** start **

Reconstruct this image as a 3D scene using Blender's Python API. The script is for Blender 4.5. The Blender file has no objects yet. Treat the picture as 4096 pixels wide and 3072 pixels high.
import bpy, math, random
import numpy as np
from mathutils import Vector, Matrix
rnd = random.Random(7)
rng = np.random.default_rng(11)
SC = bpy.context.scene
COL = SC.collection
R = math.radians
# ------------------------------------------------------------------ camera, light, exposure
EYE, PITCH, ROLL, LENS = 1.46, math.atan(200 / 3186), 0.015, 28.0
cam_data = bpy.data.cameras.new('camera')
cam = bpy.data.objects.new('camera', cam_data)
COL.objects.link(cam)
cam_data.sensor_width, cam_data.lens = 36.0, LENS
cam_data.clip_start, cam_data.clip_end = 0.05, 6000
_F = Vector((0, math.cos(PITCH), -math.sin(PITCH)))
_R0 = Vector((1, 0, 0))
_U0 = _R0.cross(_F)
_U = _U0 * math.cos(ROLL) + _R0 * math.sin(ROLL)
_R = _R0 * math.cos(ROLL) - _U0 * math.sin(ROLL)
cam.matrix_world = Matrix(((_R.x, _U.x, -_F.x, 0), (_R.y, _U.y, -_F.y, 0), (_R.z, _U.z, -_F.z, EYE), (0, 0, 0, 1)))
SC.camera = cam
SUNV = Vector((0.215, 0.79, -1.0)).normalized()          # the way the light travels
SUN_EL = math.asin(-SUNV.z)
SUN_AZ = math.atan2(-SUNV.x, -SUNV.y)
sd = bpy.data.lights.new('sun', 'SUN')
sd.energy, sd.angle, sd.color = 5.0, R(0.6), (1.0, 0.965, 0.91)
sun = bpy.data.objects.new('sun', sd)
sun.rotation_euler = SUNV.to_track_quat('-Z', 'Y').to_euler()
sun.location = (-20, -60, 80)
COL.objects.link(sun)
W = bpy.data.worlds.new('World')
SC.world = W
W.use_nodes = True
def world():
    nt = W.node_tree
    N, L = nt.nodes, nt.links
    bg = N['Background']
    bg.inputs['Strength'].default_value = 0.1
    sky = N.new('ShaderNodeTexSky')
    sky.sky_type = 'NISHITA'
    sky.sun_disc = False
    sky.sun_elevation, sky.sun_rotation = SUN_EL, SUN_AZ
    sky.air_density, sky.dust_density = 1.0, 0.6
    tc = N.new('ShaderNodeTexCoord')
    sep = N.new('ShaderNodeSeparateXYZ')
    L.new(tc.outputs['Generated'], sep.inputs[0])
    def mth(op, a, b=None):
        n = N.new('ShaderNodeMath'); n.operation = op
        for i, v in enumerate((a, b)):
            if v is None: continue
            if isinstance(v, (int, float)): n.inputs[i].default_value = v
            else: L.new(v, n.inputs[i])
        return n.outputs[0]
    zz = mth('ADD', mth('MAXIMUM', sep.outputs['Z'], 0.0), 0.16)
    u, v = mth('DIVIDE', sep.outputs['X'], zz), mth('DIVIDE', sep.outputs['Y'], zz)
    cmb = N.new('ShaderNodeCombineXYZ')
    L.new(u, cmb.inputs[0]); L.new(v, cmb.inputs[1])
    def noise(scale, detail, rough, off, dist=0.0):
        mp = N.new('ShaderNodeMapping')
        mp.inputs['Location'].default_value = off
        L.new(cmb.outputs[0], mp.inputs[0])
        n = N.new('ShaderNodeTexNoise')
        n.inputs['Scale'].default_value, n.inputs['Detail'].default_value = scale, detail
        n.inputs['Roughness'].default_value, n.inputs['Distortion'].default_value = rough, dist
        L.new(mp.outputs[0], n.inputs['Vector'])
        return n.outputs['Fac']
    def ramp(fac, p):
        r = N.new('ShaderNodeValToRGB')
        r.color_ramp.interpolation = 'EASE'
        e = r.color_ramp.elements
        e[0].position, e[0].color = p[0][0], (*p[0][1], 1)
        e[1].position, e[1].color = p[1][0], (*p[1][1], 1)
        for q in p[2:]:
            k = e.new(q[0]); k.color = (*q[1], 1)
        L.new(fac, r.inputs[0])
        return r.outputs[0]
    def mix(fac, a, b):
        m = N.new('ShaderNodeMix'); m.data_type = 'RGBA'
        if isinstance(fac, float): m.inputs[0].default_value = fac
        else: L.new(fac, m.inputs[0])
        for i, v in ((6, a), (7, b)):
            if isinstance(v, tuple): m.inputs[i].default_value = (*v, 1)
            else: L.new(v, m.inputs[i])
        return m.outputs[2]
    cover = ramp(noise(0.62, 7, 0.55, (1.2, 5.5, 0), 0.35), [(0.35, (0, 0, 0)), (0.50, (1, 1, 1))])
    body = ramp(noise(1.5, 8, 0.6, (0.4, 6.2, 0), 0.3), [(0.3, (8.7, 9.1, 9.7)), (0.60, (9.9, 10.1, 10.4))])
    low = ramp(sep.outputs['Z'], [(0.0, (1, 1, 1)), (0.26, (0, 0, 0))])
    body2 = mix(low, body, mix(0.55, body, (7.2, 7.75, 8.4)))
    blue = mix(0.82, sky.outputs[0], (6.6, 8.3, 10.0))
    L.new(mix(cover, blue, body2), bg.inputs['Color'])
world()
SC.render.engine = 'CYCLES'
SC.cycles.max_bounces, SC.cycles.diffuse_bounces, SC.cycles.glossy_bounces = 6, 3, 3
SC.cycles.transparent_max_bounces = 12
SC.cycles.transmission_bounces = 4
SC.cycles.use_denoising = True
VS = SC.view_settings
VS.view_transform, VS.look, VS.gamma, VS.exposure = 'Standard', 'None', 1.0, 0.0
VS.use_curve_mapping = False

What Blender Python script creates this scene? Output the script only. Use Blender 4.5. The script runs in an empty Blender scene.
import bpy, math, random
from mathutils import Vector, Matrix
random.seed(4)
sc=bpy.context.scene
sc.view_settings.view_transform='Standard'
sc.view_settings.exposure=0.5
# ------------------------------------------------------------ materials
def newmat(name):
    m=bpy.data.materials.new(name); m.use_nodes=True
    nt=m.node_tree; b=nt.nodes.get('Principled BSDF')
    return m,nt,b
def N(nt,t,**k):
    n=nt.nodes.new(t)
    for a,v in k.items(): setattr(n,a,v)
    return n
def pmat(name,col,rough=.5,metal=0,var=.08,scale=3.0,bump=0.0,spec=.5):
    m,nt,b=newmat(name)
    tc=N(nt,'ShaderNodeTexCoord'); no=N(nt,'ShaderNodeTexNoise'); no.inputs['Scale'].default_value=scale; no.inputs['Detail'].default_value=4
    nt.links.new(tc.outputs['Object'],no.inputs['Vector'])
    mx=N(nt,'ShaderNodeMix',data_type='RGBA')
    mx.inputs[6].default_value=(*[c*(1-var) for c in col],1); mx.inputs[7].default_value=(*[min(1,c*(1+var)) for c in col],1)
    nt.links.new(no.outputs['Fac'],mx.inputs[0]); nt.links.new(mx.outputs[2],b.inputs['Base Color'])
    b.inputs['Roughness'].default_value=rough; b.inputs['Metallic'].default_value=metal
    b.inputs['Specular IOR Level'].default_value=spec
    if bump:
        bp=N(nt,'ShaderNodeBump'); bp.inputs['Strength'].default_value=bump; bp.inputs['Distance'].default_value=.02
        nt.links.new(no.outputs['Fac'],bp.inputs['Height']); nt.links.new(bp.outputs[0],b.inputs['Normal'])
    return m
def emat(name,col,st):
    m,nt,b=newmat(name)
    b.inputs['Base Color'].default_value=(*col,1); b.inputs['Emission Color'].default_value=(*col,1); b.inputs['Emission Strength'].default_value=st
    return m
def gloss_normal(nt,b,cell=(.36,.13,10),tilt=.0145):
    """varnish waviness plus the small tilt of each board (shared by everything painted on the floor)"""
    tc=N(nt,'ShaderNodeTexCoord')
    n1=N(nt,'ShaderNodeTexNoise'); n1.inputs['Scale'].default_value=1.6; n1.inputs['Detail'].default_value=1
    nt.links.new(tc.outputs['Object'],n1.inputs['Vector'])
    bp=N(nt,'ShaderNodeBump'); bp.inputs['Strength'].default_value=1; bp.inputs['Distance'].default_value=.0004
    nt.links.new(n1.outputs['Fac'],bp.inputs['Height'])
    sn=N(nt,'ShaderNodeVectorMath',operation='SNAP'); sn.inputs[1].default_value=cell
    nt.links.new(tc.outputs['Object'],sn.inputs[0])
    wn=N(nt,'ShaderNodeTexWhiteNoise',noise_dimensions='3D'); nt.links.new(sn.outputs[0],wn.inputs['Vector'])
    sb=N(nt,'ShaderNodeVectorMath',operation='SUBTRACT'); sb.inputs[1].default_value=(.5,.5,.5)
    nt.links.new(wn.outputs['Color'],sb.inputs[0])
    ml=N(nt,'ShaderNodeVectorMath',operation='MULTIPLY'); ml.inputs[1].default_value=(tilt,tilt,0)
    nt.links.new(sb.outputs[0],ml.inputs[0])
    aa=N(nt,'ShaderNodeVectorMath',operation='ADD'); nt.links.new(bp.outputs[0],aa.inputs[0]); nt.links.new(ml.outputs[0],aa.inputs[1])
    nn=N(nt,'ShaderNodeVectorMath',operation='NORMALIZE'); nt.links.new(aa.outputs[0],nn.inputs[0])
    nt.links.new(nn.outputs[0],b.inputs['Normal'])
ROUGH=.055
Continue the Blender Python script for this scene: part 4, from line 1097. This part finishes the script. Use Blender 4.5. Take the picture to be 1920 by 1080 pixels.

** end **

▸ TASK REQUIREMENTS
Write out every line of the data that holds the word "Python".

▸ EXERCISE RESULT
Reconstruct this image as a 3D scene using Blender's Python API. The script is for Blender 4.5. The Blender file has no objects yet. Treat the picture as 4096 pixels wide and 3072 pixels high.
What Blender Python script creates this scene? Output the script only. Use Blender 4.5. The script runs in an empty Blender scene.
Continue the Blender Python script for this scene: part 4, from line 1097. This part finishes the script. Use Blender 4.5. Take the picture to be 1920 by 1080 pixels.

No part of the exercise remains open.